There’s a great video on the AMEX OPEN Forum of Tony Hsieh from Zappos on corporate values.
The premise: Values create a common language and way of thinking about the organization. They also provide a clear decision making tool – would this decision fit the values of our organization?
The catch? You actually have to live the values.
They can’t just be words on a piece of paper. They have to be how your organization truly thinks and acts.



I work at a nonprofit social services agency that has been focusing on identifying and operationalizing its most central values. As a faith-based organization, we’ve always operated from a values perspective, but over time we found we had so many values (what was it, 35? I’m losing track) as to be unwieldy and unworkable. We needed to distill the most foundational values and ensure they were woven into our human resources practices, and–as you say–our decison making.
It’s been a great exercise and I encourage organizatations to explore their values and look for ways to implement them in business practices. But I caution, just in case there is any question here: it is not simple, it is not easy, it is not a shortcut to achieving some kind of hallowed ethical standard, it is not a fasttrack to a quick, higher level of transparency. Often, our different values are at odds with each other. Just as in our personal life, the value “ensuring financial security” does not always fit neatly with “spend more quality time with family,” we also encounter similar dilemmas while weighing our core values in a business setting. Living your values is hard work and it requires foundation, discernment, planning, discipline, education, and more.

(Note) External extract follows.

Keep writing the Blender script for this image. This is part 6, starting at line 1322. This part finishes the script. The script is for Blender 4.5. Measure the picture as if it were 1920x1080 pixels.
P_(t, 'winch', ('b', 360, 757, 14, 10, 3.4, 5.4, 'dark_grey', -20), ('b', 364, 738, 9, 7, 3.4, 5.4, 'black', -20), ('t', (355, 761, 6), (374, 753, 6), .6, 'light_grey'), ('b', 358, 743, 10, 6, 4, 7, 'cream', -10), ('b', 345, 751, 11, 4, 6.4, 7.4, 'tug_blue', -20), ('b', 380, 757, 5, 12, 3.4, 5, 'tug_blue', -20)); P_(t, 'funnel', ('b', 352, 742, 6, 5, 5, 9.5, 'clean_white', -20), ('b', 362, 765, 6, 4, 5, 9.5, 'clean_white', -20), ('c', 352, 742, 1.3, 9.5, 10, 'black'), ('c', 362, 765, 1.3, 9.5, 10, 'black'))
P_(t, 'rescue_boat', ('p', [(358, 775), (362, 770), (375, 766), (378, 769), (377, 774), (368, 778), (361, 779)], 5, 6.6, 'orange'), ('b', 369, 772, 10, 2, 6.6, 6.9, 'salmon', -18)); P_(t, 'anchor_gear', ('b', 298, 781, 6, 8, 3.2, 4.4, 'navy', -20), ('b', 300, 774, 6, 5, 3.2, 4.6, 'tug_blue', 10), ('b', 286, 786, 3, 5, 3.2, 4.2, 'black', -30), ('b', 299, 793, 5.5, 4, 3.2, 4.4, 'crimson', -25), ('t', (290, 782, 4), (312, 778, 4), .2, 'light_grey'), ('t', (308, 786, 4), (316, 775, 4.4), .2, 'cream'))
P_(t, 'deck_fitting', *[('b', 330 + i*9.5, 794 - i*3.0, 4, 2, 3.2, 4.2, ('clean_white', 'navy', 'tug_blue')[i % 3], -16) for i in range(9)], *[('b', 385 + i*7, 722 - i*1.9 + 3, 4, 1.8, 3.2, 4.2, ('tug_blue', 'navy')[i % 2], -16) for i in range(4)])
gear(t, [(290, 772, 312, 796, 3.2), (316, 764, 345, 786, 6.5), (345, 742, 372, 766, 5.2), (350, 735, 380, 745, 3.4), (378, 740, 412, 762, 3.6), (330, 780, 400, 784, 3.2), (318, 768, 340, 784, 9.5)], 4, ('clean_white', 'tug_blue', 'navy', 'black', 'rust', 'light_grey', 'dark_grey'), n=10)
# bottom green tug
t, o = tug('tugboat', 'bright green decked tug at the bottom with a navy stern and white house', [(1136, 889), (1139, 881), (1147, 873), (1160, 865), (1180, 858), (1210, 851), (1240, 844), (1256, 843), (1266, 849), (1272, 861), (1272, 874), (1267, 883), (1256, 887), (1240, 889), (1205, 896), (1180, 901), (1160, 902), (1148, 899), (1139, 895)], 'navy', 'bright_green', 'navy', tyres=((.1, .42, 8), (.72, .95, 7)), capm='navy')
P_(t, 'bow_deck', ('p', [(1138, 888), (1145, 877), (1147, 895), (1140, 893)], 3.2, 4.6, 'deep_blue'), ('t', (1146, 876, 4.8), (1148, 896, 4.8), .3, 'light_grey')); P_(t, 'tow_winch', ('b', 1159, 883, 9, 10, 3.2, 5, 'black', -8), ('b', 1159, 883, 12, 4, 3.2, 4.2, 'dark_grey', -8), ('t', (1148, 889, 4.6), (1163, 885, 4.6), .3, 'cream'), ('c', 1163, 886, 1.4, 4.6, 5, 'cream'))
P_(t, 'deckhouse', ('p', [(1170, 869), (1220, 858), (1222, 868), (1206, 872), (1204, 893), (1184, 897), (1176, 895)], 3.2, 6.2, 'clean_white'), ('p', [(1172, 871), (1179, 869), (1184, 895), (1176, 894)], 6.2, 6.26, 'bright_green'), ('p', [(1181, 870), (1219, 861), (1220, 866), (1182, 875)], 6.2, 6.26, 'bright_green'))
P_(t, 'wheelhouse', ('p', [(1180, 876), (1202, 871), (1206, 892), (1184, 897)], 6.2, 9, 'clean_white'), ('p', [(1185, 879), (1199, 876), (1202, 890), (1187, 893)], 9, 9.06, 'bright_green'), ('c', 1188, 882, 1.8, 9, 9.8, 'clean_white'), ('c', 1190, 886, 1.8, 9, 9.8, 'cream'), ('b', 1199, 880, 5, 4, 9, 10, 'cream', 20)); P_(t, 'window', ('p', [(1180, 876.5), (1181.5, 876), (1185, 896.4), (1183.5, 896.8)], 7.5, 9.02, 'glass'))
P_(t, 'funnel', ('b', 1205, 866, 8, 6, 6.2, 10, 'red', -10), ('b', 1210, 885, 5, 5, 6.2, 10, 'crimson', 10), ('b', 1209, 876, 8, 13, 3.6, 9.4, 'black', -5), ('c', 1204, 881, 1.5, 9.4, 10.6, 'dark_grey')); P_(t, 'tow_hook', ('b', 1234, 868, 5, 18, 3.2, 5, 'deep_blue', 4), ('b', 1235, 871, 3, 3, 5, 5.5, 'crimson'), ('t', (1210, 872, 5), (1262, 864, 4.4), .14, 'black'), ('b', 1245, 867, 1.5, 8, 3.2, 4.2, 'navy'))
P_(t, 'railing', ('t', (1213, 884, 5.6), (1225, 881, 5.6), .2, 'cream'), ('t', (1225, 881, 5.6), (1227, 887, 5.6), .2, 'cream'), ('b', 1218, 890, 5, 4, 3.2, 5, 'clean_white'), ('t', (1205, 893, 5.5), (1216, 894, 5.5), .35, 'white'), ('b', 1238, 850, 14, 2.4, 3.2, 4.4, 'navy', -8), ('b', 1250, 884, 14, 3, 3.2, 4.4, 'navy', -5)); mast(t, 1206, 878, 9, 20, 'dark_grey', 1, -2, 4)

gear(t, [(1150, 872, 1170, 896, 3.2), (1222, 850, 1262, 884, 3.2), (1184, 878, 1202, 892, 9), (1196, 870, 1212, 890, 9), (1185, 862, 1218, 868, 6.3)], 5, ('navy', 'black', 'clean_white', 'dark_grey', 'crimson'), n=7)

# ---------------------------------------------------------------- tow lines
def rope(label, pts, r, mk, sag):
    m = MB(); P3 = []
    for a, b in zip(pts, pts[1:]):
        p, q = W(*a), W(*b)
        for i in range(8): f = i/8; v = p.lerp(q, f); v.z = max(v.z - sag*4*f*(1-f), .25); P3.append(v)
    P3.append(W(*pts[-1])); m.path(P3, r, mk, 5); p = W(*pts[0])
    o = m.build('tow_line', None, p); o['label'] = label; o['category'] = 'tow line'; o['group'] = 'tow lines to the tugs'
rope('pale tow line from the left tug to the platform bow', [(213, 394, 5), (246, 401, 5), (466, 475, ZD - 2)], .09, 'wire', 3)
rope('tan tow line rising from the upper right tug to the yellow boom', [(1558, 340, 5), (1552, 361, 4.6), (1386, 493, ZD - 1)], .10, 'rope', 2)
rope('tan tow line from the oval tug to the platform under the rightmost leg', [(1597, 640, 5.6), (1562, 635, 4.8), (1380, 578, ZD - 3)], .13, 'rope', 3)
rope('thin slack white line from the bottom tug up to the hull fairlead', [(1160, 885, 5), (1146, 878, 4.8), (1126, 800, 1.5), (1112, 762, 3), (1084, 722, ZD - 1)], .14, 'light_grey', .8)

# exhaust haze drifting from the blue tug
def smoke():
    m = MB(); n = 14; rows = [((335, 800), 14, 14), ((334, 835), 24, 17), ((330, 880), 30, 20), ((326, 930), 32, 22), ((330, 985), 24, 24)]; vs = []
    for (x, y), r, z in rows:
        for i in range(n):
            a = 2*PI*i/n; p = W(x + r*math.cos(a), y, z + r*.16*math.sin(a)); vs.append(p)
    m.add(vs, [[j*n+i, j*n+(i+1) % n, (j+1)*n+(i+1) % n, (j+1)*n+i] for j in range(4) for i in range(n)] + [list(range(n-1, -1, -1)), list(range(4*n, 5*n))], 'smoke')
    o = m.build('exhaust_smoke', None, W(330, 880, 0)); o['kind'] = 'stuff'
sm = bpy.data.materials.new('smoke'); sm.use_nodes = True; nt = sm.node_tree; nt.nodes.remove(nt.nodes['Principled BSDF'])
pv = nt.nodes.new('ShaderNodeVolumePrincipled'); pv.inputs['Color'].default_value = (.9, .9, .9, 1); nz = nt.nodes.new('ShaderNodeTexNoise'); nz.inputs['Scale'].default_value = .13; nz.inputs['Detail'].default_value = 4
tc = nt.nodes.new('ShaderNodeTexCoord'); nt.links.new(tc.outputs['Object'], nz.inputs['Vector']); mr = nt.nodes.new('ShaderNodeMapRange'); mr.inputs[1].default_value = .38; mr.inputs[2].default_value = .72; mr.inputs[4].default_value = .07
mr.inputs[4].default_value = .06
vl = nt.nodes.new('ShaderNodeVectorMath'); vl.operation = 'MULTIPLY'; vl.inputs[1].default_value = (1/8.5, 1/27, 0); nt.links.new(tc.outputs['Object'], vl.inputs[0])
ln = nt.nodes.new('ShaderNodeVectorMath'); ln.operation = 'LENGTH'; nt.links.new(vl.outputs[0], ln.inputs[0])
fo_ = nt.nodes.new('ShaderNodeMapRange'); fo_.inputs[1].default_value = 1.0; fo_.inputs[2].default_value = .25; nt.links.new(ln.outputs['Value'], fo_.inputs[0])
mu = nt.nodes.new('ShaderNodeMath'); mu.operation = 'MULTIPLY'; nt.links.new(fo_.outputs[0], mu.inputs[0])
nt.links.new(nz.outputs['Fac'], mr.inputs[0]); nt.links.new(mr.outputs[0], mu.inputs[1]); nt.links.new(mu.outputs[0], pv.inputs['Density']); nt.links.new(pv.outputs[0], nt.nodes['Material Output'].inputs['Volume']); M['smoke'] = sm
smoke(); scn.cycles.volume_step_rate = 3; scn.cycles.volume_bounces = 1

Thanks for your post and I look forward to other comments and perspectives.
@Krista – I think I may challenge the idea that finding your values has to be a difficult exercise. Values are simply a written form of the things that dictate how you behave as an organization. You’re already living them, even if you don’t have them written down.
I’m also not I’d consider “ensuring financial security” a value. That’s an organizational goal. What’s the value behind that?